- _Aim of the task_
In the material below, count the lines with the word "picture" and state that number only.

━━ Records supplied ━━

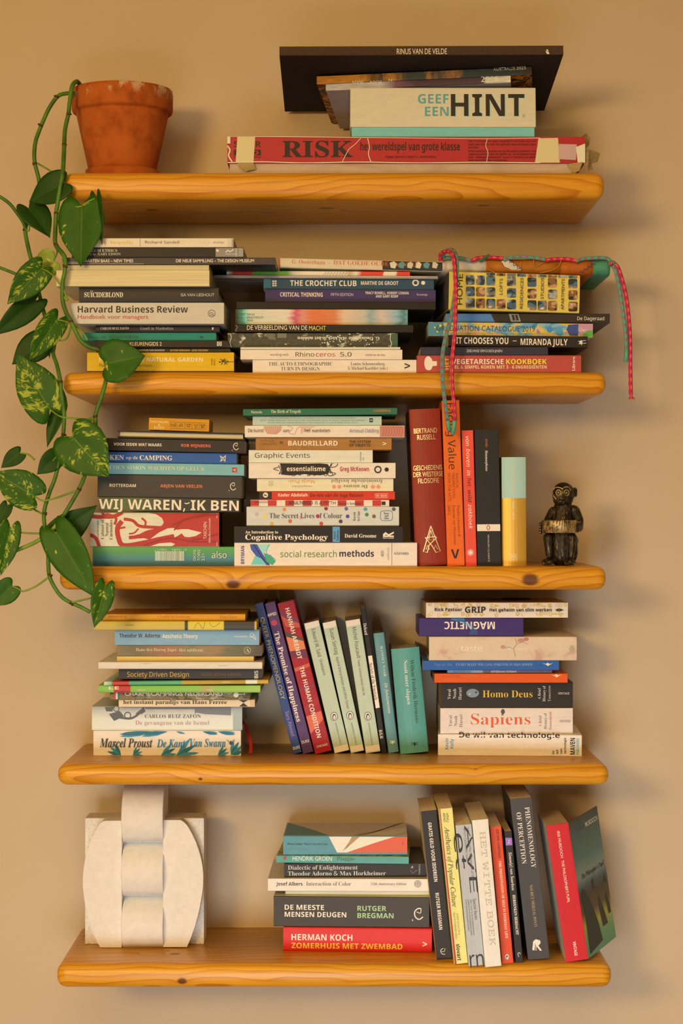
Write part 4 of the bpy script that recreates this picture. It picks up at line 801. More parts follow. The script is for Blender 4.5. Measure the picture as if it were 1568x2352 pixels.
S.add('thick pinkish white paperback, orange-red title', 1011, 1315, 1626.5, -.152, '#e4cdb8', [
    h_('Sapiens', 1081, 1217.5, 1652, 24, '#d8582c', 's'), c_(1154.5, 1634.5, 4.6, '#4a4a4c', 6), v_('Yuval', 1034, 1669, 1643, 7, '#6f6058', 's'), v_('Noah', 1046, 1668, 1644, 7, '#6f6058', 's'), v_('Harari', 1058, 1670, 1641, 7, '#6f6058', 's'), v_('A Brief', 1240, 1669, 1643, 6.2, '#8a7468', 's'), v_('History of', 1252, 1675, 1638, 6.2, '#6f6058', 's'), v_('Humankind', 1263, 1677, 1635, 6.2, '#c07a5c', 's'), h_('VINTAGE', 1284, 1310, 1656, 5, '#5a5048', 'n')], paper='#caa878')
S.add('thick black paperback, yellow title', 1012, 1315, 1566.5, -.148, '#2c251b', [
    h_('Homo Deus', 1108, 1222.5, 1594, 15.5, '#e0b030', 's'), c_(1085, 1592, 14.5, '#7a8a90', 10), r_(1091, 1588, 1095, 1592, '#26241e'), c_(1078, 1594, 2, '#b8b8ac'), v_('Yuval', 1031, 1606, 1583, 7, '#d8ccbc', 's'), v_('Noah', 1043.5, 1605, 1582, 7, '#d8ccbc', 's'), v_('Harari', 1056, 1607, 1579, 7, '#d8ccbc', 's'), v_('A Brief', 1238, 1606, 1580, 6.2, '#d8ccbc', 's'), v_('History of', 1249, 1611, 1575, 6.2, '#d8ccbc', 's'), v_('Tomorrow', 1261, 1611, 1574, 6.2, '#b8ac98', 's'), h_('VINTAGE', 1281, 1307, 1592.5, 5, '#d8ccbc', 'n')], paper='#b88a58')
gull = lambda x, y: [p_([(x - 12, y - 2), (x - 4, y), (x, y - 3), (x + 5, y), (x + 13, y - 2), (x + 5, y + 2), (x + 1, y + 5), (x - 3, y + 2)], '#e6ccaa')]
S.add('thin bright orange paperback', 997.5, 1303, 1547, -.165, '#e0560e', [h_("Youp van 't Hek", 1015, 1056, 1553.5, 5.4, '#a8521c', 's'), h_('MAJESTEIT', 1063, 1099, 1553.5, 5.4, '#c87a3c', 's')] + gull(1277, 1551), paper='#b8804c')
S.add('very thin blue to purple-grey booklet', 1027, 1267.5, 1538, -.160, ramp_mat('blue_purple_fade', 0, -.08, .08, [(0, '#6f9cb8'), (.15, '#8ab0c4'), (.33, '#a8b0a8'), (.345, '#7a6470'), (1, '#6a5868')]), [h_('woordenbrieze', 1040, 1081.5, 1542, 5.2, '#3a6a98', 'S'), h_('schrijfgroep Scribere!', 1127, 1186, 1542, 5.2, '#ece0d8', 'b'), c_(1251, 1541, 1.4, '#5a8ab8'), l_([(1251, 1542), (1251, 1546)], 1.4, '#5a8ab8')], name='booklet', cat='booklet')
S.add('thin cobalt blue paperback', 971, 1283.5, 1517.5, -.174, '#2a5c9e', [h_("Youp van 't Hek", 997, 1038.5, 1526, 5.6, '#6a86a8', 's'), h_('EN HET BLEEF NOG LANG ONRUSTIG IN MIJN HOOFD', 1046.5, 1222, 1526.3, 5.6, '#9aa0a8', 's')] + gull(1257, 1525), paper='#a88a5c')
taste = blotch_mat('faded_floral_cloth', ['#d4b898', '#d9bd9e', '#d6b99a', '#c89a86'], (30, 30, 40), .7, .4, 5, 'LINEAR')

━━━
━━ Records supplied ━━

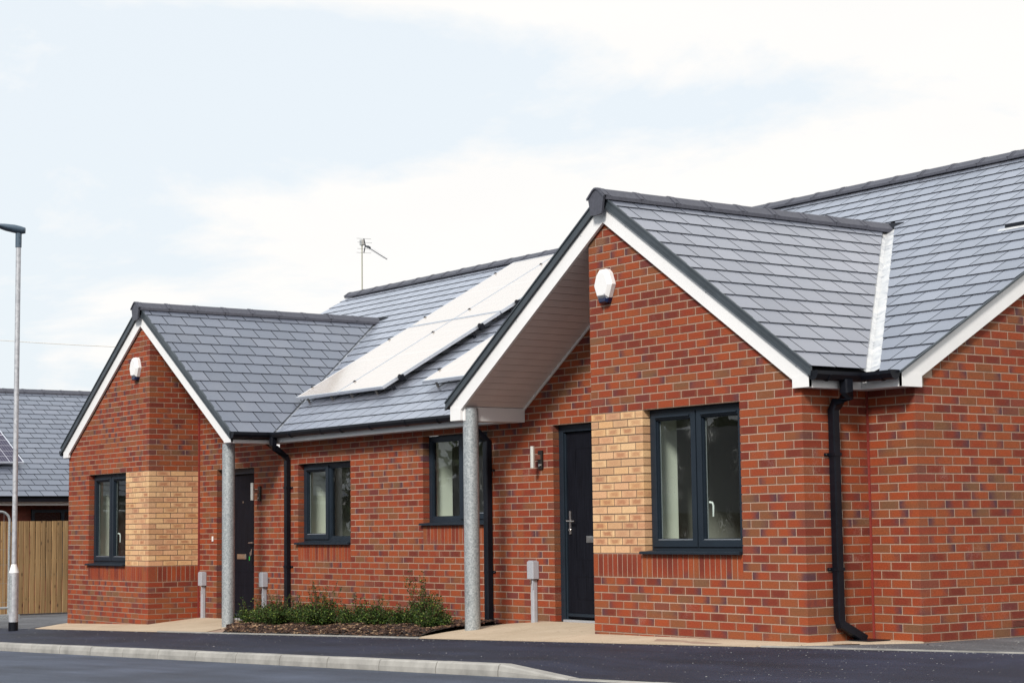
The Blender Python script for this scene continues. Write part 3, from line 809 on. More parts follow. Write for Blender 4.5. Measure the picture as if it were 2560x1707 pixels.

━━━
━━ Records supplied ━━

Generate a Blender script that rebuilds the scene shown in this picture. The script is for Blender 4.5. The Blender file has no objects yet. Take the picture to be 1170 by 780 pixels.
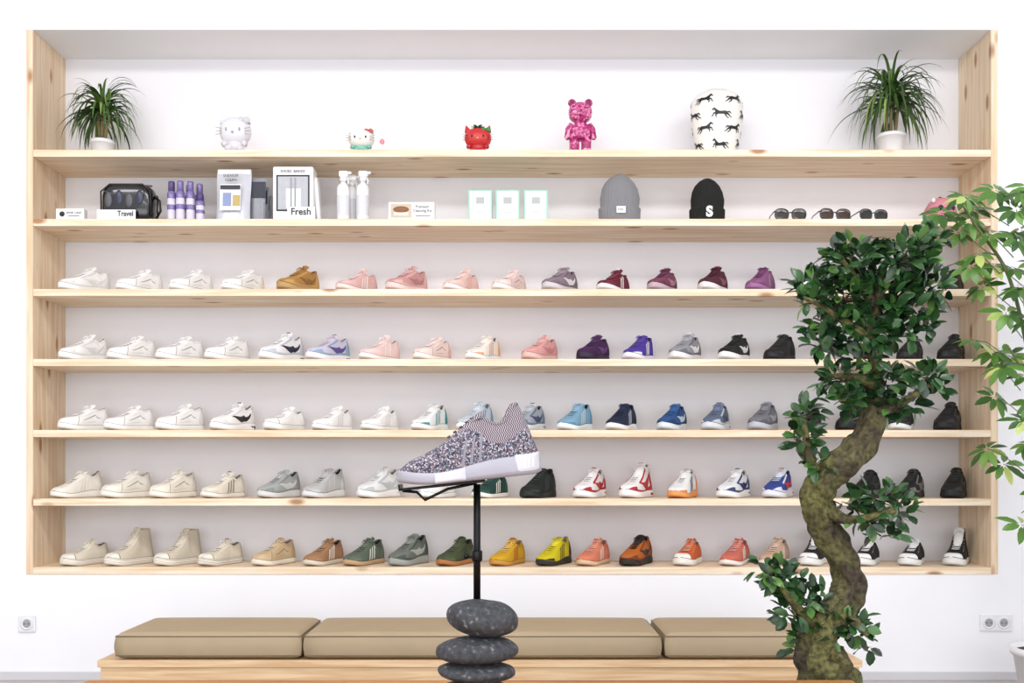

━━━

- _Answer in full_
3